それでも僕はテレビを見る

社会‐人間‐テレビ‐間主観的構造

ウーピー・ゴールドバーグと石橋貴明の違い:「保毛尾田保毛男」は権力を再生産しているだけ

2017-10-01 20:54:44 | テレビとラジオ
 「保毛尾田保毛男」への批判は決して間違っていない。

 けれど、批判するところで止まってはいけない。

 というのも、批判の多くは「批判がお笑いを殺す」という再反論にまだ十分に答えていないからだ。



 おそらく、最も重要な批判は、ウーピー・ゴールドバーグが障害者の女性を演じるお芝居(モノマネ)を行ってきたことを根拠に、

 少数者をネタにすることは必ずしも悪いことではない、というものだ。

 そのお芝居がこちら。

 確かに、彼女は障害者の役を通じて、ユーモアあふれる物語を語っている。



 けれど、ウーピーと石橋のスタンスは、まったく逆方向である。

 その点を勘違いしている人がネット上に多く、私は強い悲しみと恐れを感じてしまう。

 なぜ、両者を一緒に出来てしまうのだろうか?



 ウーピーのお芝居は、障害者の主体性を取り戻すための物語だ。

 障害を持った人の世界をユーモアに満ちた芝居で、「自分たちを健常者として認識している人たち」に伝えている。

 いわば、ウーピーは「自分たちを健常者として認識している人たち」の世界をこじ開けようとしている。

 「私たちもこの世界にちゃんといる、存在している」と訴えかける。

 「ノーマルな人間」という支配的な認識に挑戦している。

 ウーピーの芝居は、障害を持った人に寄り添っている。

 だから、障害を持った人が彼女を支持する。



 けれど「保毛尾田保毛男」は違う。

 これは、ヘテロの男性が同性愛の男性を「奇矯な存在」として表象する、支配的な認識をなぞり、強化しているだけだ。

 この表現では、同性愛の人の主体性は否定され、「嘲笑されていい、劣った存在」になっている。

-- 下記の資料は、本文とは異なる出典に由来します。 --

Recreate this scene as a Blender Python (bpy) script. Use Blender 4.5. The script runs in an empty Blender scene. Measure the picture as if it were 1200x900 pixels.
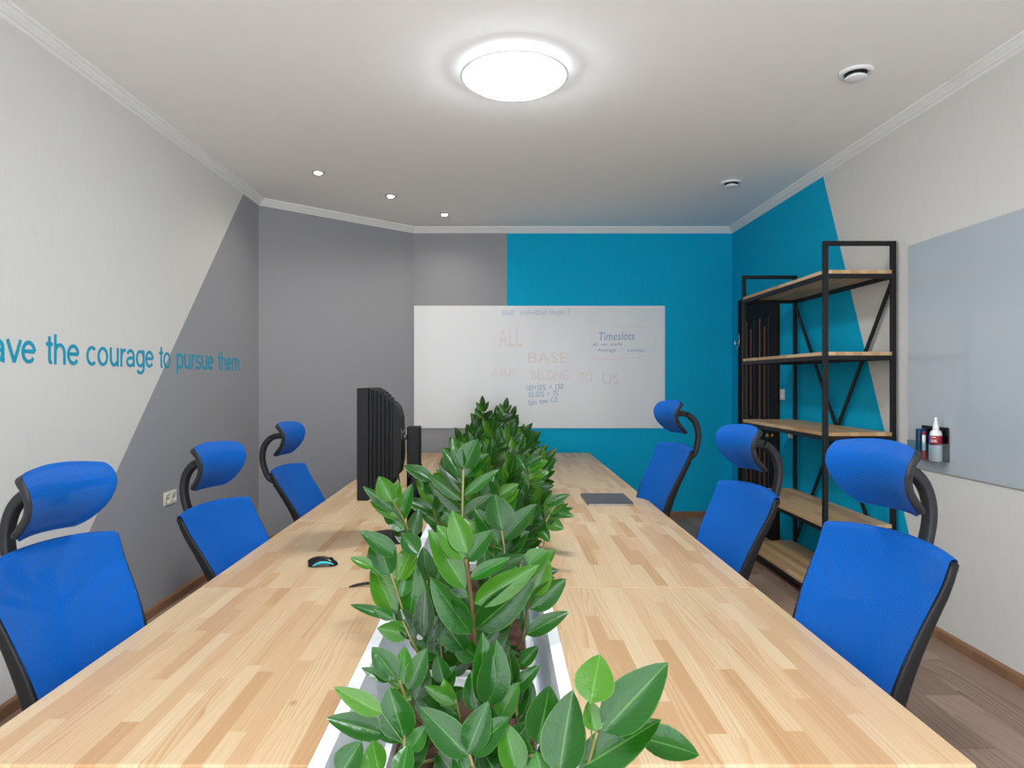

 端的に言って、このキャラクーは同性愛の友人に向けられたものではない。愛がなく、攻撃的だ。



 少数者を笑いのモチーフにすることは、すべて等しく暴力的なわけではない。

 面白いコントと面白くないコントがあるように、表現における暴力性にもグラデーションがある。

 それを見極める能力が、日本社会の視聴者にはないのか?いや、ある。